| What you will do |
Hand back each line, unchanged, from the top down to the line where "XL, YF, ZC = -0.66, -4.2, 3.50" sits.

* start Information shown *

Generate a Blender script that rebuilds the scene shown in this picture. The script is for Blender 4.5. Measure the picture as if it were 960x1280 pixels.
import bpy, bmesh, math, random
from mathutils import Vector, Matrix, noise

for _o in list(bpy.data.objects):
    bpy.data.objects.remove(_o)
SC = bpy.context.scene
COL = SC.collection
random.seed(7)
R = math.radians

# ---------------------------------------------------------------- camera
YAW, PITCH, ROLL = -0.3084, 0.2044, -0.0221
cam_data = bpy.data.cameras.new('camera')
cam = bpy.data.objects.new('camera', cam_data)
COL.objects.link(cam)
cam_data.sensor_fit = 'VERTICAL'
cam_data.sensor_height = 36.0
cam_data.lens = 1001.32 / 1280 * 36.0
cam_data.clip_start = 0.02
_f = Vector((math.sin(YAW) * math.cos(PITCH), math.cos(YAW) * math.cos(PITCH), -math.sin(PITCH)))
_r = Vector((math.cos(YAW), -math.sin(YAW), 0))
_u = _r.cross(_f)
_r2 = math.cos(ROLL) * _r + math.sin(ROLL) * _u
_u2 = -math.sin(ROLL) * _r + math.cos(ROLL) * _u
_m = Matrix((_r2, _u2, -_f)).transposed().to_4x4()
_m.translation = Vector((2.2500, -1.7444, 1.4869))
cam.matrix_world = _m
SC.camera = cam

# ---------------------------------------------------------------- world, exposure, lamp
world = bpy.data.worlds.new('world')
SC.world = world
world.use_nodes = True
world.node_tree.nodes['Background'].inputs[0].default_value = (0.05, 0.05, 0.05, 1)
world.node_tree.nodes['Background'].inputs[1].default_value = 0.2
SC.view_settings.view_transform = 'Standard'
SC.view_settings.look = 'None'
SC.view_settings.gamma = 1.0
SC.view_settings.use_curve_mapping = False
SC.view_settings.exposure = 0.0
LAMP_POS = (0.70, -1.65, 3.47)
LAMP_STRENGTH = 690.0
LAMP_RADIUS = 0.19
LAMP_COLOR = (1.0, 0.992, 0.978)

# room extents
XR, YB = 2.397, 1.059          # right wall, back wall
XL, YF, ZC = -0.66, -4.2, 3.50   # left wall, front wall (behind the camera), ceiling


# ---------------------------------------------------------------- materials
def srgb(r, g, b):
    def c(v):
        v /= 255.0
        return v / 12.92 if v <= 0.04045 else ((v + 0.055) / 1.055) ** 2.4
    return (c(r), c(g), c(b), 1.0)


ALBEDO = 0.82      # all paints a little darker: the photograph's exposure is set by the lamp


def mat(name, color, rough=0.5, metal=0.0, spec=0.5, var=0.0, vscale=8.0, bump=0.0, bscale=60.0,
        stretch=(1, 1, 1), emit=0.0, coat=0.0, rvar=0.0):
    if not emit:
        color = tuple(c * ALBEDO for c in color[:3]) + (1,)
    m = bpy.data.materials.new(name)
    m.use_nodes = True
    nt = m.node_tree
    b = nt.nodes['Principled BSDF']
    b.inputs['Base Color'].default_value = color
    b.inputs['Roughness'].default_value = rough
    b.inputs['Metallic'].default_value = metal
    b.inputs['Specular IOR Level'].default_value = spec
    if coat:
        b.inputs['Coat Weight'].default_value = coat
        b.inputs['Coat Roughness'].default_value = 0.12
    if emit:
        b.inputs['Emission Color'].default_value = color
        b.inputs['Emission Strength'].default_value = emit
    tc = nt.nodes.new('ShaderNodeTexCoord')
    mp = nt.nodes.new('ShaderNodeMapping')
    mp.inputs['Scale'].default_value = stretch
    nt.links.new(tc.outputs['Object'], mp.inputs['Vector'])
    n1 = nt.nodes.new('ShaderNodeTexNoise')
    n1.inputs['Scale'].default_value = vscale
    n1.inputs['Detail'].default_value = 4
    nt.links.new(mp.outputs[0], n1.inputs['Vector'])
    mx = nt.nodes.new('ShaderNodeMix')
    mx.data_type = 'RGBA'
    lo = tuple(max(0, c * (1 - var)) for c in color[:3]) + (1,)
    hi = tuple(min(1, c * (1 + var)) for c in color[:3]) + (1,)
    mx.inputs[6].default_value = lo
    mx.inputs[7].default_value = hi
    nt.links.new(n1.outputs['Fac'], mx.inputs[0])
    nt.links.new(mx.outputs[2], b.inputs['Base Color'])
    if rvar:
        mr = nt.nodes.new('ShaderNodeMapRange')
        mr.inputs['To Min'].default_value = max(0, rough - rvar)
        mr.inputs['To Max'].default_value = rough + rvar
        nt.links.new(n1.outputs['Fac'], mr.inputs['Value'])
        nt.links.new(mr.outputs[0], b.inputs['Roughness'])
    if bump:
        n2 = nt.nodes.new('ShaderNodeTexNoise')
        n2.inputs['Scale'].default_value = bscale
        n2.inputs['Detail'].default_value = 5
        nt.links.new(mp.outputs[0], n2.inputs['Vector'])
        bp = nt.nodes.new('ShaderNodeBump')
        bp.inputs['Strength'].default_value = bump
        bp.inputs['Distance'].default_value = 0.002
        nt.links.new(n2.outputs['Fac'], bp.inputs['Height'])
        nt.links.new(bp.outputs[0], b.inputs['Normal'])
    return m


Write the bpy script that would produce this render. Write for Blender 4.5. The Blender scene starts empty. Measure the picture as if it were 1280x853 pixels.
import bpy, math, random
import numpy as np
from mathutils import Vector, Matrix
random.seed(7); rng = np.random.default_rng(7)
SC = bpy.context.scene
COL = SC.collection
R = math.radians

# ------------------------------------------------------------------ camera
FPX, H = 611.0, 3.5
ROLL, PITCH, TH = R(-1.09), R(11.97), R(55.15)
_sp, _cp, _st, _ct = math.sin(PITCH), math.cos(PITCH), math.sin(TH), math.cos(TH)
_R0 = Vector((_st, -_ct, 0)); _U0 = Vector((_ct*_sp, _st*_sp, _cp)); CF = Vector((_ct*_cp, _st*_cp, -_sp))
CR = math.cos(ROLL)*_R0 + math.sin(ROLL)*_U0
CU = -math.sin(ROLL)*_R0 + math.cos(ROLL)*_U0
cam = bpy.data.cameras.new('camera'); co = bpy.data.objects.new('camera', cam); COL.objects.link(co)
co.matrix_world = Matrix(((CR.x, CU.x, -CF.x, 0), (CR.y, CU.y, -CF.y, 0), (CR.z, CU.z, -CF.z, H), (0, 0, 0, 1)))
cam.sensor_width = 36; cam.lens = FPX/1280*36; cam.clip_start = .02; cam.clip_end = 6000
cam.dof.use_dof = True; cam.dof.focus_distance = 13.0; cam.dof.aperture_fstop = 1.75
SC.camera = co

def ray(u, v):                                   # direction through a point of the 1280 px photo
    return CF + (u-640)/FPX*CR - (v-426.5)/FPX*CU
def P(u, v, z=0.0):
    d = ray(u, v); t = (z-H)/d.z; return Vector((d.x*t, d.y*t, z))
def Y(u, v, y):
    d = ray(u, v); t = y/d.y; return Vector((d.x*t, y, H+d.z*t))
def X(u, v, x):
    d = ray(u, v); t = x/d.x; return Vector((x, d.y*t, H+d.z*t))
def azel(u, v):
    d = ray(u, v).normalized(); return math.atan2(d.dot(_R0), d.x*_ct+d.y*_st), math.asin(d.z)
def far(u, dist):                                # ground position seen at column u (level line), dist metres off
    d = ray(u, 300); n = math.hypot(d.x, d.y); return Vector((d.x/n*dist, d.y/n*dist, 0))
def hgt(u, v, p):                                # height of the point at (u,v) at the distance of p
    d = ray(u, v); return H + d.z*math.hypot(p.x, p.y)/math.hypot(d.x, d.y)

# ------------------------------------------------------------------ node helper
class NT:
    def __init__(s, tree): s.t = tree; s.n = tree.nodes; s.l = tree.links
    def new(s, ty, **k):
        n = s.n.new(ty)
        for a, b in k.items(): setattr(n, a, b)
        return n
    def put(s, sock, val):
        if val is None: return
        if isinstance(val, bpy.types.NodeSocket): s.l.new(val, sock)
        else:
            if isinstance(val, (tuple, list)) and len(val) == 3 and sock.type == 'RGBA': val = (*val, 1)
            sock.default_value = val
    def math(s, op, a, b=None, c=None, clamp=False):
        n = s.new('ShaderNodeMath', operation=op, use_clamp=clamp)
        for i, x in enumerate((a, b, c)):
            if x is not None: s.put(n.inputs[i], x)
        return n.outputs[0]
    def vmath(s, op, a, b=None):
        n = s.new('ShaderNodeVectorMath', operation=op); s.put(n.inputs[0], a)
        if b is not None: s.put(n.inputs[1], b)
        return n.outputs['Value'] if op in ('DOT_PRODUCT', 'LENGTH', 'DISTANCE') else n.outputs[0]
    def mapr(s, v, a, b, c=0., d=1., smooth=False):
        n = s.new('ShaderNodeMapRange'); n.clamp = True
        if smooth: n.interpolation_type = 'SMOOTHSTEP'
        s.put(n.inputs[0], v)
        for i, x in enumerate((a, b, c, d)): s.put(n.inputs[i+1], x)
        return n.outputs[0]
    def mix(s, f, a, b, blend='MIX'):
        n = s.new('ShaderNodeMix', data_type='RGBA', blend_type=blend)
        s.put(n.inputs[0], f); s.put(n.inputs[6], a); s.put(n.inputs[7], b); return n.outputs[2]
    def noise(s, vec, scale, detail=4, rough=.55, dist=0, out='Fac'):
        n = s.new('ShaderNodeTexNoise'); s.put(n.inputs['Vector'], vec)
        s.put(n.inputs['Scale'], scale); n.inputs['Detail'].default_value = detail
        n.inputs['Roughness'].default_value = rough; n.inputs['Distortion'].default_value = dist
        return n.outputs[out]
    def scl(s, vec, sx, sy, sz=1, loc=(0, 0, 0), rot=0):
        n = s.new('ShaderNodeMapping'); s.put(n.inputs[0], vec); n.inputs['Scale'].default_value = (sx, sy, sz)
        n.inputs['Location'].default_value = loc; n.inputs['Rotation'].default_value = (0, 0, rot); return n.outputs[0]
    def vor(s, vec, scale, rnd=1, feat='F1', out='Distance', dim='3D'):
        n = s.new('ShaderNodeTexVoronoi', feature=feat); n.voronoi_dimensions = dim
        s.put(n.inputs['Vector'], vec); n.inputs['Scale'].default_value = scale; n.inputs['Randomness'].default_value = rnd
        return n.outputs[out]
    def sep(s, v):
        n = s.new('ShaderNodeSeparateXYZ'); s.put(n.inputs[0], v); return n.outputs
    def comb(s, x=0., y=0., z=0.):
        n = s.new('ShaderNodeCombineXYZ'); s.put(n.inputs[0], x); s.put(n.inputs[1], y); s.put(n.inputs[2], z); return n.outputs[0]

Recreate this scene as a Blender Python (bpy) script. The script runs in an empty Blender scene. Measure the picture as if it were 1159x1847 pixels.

* end Information shown *

| Final answer |
Generate a Blender script that rebuilds the scene shown in this picture. The script is for Blender 4.5. Measure the picture as if it were 960x1280 pixels.
import bpy, bmesh, math, random
from mathutils import Vector, Matrix, noise

for _o in list(bpy.data.objects):
    bpy.data.objects.remove(_o)
SC = bpy.context.scene
COL = SC.collection
random.seed(7)
R = math.radians

# ---------------------------------------------------------------- camera
YAW, PITCH, ROLL = -0.3084, 0.2044, -0.0221
cam_data = bpy.data.cameras.new('camera')
cam = bpy.data.objects.new('camera', cam_data)
COL.objects.link(cam)
cam_data.sensor_fit = 'VERTICAL'
cam_data.sensor_height = 36.0
cam_data.lens = 1001.32 / 1280 * 36.0
cam_data.clip_start = 0.02
_f = Vector((math.sin(YAW) * math.cos(PITCH), math.cos(YAW) * math.cos(PITCH), -math.sin(PITCH)))
_r = Vector((math.cos(YAW), -math.sin(YAW), 0))
_u = _r.cross(_f)
_r2 = math.cos(ROLL) * _r + math.sin(ROLL) * _u
_u2 = -math.sin(ROLL) * _r + math.cos(ROLL) * _u
_m = Matrix((_r2, _u2, -_f)).transposed().to_4x4()
_m.translation = Vector((2.2500, -1.7444, 1.4869))
cam.matrix_world = _m
SC.camera = cam

# ---------------------------------------------------------------- world, exposure, lamp
world = bpy.data.worlds.new('world')
SC.world = world
world.use_nodes = True
world.node_tree.nodes['Background'].inputs[0].default_value = (0.05, 0.05, 0.05, 1)
world.node_tree.nodes['Background'].inputs[1].default_value = 0.2
SC.view_settings.view_transform = 'Standard'
SC.view_settings.look = 'None'
SC.view_settings.gamma = 1.0
SC.view_settings.use_curve_mapping = False
SC.view_settings.exposure = 0.0
LAMP_POS = (0.70, -1.65, 3.47)
LAMP_STRENGTH = 690.0
LAMP_RADIUS = 0.19
LAMP_COLOR = (1.0, 0.992, 0.978)

# room extents
XR, YB = 2.397, 1.059          # right wall, back wall
XL, YF, ZC = -0.66, -4.2, 3.50   # left wall, front wall (behind the camera), ceiling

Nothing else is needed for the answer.